The path to this point diverted far from what was expected. Wiltjer was supposed to be the centerpiece of perhaps the finest Gonzaga roster put together during its run of success, but instead the season became a difficult journey.

There were injuries and inconsistency. Unexpected losses at home and stumbles on the road.

And ultimately, the question of whether Wiltjer's group would be the one that failed to continue Gonzaga's streak of reaching the NCAA Tournament.

That's all moot now. Not forgotten because the backstory of Gonzaga's season makes what the Bulldogs have accomplished more memorable.


After sweeping through the West Coast Conference tournament to ensure an 18th straight NCAA bid, the Bulldogs put together two impressive wins on the opening weekend of the NCAAs, first ousting Seton Hall and then routing No. 3 seed Utah in the second round.

"From where we were in early December or even mid-February where we had a couple stumbles to now, these guys deserve all the credit for staying positive and believing in themselves and making plays," Gonzaga coach Mark Few said after the win over Utah.

"I said before, I've never been as satisfied and happy, you know, just thoroughly, thoroughly pleased with a group, with just how they've responded and gotten so much better over the course of this year."

Wiltjer was supposed to be the focal point of a starring season for the Bulldogs. He was a preseason AP all-America selection and was going to be given enough opportunity to live up to the billing with a number of premier games.

But the Bulldogs stumbled and even as Wiltjer had a solid season, the early losses to Arizona, UCLA, Saint Mary's and BYU drove Gonzaga off the national radar.

Wiltjer's game seemed to follow the Bulldogs up-and-down season. He scored 30 or more in three straight games in January, only to score just six points in a loss at St. Mary's.

He was 2 of 17 shooting in a loss at SMU, but scored 29 points and carried the Bulldogs past BYU in the WCC semifinals.

For the season, Wiltjer averaged 20.4 points per game and shot 43 percent on 3s.
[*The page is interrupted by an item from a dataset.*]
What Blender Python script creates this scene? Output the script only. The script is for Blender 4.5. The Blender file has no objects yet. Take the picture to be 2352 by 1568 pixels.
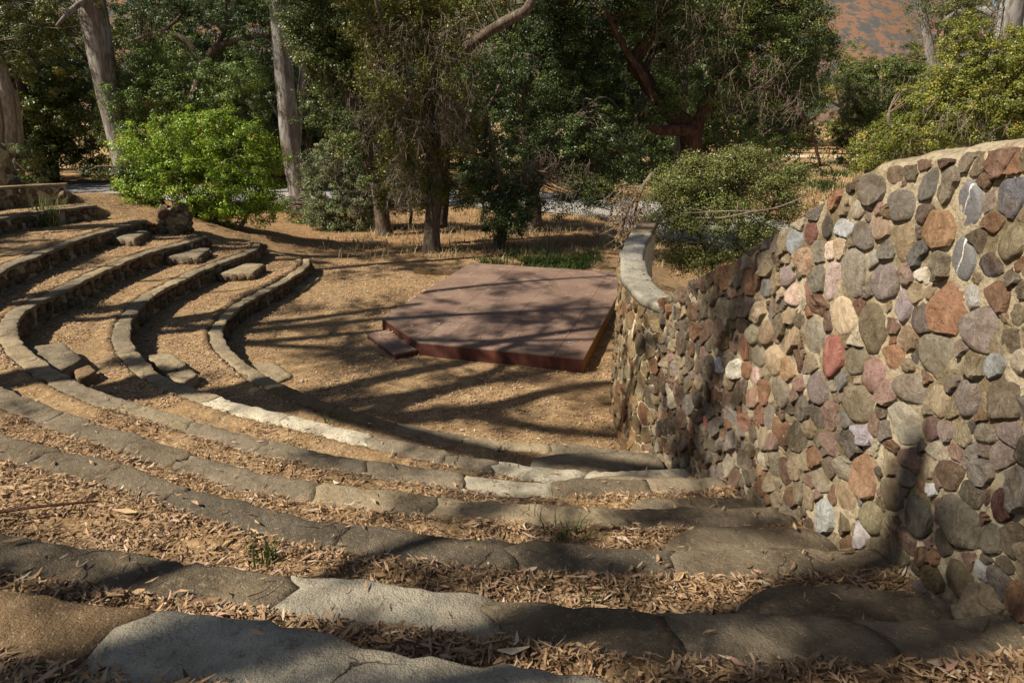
import bpy, math, random
import numpy as np
from mathutils import Vector
rad = math.radians
scene = bpy.context.scene
COL = scene.collection

# ------------------------------------------------------------------ camera, sky, sun, exposure
CAM_H, FOCAL, PITCH = 4.05, 23.0, 19.505
cam = bpy.data.cameras.new('camera')
cam.lens, cam.sensor_width, cam.clip_start, cam.clip_end = FOCAL, 36.0, 0.05, 5000
cam_o = bpy.data.objects.new('camera', cam)
COL.objects.link(cam_o)
cam_o.location = (0, 0, CAM_H)
cam_o.rotation_euler = (rad(90 - PITCH), 0, 0)
scene.camera = cam_o

SUN_EL, SUN_H = 46.0, (-0.92, -0.39)          # elevation, horizontal direction towards the sun
world = bpy.data.worlds.new('World')
scene.world = world
world.use_nodes = True
wn = world.node_tree
wn.nodes.clear()
sky = wn.nodes.new('ShaderNodeTexSky')
sky.sky_type = 'NISHITA'
sky.sun_disc = False
sky.sun_elevation = rad(SUN_EL)
sky.sun_rotation = math.atan2(SUN_H[0], SUN_H[1])
bg = wn.nodes.new('ShaderNodeBackground')
bg.inputs['Strength'].default_value = 0.05
wo = wn.nodes.new('ShaderNodeOutputWorld')
wn.links.new(sky.outputs[0], bg.inputs[0])
wn.links.new(bg.outputs[0], wo.inputs[0])

sun = bpy.data.lights.new('sun', 'SUN')
sun.energy, sun.angle, sun.color = 5.0, rad(0.53), (1.0, 0.945, 0.85)
sun_o = bpy.data.objects.new('sun', sun)
COL.objects.link(sun_o)
_h = math.hypot(*SUN_H)
SUN_DIR = Vector((SUN_H[0] / _h * math.cos(rad(SUN_EL)), SUN_H[1] / _h * math.cos(rad(SUN_EL)), math.sin(rad(SUN_EL))))
sun_o.rotation_euler = (-SUN_DIR).to_track_quat('-Z', 'Y').to_euler()
sun_o.location = (-30, -12, 40)

vs = scene.view_settings
vs.view_transform, vs.look, vs.exposure, vs.gamma = 'Standard', 'None', 0.74, 1.0
vs.use_curve_mapping = False
scene.cycles.max_bounces = 6
scene.cycles.diffuse_bounces = 2
scene.cycles.transmission_bounces = 2
scene.cycles.transparent_max_bounces = 4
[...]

In the second-round victory over Utah, Wiltjer got the Bulldogs started with 11 points in the first 81/2 minutes, then watched teammate Domantas Sabonis control the inside in his matchup with Jakob Poeltl.

"Strategically I think we've played with more balance. That's really helped us," Few said. "I think early in the year we were getting such dominating performances from Domas and (Wiltjer), with the guards. It was on me also. We were really telling them to look inside, look inside, get these guys touches. We're a much better team now."

No matter the outcome in Chicago, Wiltjer will end his career as one of the more decorated college players.

He won a national title as a freshman reserve at Kentucky and was the Sixth Man of the Year in the SEC as a sophomore when he averaged 10.2 points off the bench for the Wildcats.

After sitting out a year because of transfer rules, Wiljter helped Gonzaga to its first Elite Eight since 1999 last season and has the Bulldogs on the cusp of another special March run.

"Sometimes people think just in terms of our university, we may think of us as a small conference school, but I think we've really done a great job at just busting on that national scene, year in year out," Wiltjer said.

"We've been a little short in the Final Four, but every year we're competitive, we play against great competition, we beat great competition, so I think we should be mentioned in some of the great schools."